Roanoke Times Copyright (c) 1995, Landmark Communications, Inc. DATE: MONDAY, July 3, 1995 TAG: 9507030103 SECTION: NATIONAL/INTERNATIONAL PAGE: A1 EDITION: METRO SOURCE: ASSOCIATED PRESS DATELINE: WASHINGTON LENGTH: Medium
They're not expecting to make any final decisions until September, but already two elements of the package - a $500-a-child tax credit and lower capital gains taxes - seem likely to survive in some form.
``It's going to be tough,'' said House Ways and Means Committee Chairman Bill Archer, R-Texas. ``But we're going to be very adamant about the capital gains reductions, and we're also going to be very adamant about the family child credit.''
But if the per-child credit and capital gains cut are adopted in their entirety, they'll cost $226 billion over seven years, leaving little room for any other cuts.
Archer and other senior Republicans say their goal is to shrink the package proportionately, leaving roughly the same balance between breaks for businesses and families.
House GOP Caucus Chairman John Boehner of Ohio, the House leadership's liaison with the diverse coalition of business, family and senior citizen groups that backed the contract, urged them at a meeting last week to refrain from turning on one another as the tax package shrinks.
``There's going to be some changes but they've got to keep their eye on the goal,'' Boehner said.
Perhaps the most politically delicate task will be reducing the per-child credit. House conservatives fought last spring to keep the income cutoff for the full credit at $200,000. However, many Senate Republicans on the tax-writing Finance Committee want to cut it to $95,000 or below.
``I think $200,000 just becomes a political football for the president and the administration to try to attack us and try to play this class warfare that we're for the wealthy,'' said Sen. Alfonse D'Amato, R-N.Y.
House Republican leaders, according to an aide who spoke on condition of anonymity, are considering freezing the credit at $500, rather than allowing it to increase with inflation.
They're also talking about making it a temporary, five-year credit, saving $57 billion, on the theory that by then a fundamental overhaul of the tax system will be enacted.
Other possibilities include delaying the credit's effective date or phasing it in.

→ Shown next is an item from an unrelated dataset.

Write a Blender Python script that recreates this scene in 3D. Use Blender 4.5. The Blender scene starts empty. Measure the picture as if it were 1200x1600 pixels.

But Gary Bauer, head of the conservative Family Research Council, warned that family groups will oppose a phase-in if it ``starts at a figure that's insulting.''
The House's $63 billion reduction in capital gains taxes has four elements: halving the tax rate for individuals, lowering the rate for businesses, indexing gains to inflation and making losses on personal residences deductible.
Sen. Orrin Hatch, R-Utah, chief sponsor of the Senate capital gains bill, would save about $15 billion by dropping indexing. Archer has long championed indexing in the House but it enjoys less support among Finance Committee members.
``Everybody likes the concept of indexing until you start to implement it,'' said Sen. Don Nickles, R-Okla. ``I think it would be a lot simpler if you just reduce the rate and not do both.''
One cost-saving measure that is off the table, according to Archer, is making the eligibility date later than Jan. 1, 1995.
Interviews last week with Finance Committee members found no support for the House's more generous depreciation method for larger businesses, known as neutral cost recovery.
Senators also were eyeing a relaxation, rather than outright repeal, of the corporate alternative minimum tax, which puts a floor on depreciation and other business deductions.
And they're considering scaling back the House's $12 billion reduction in estate taxes by focusing it on family-owned businesses and farms.
Unprompted, Finance Committee members did not mention the contract's $53 billion in tax relief for the elderly as a priority. But when asked, Archer said it was an essential element.
Many lawmakers also want more generous Individual Retirement Accounts, pushed by Sen. William Roth, R-Del. If that plank gets trimmed, the piece that probably will survive is an increase in the annual contribution limit for non-working spouses to $2,000, the same as for working spouses now.
Unlike the House, the Senate has yet to go on record with details of a tax package.
Senate Majority Leader Bob Dole, R-Kan., said he didn't have a laundry list, but ticked off as priorities the tax credit, capital gains cut, spousal IRAs and estate-tax relief for family businesses and farms.
Many of the Senate Republicans most skeptical of cutting taxes sit on the Finance Committee.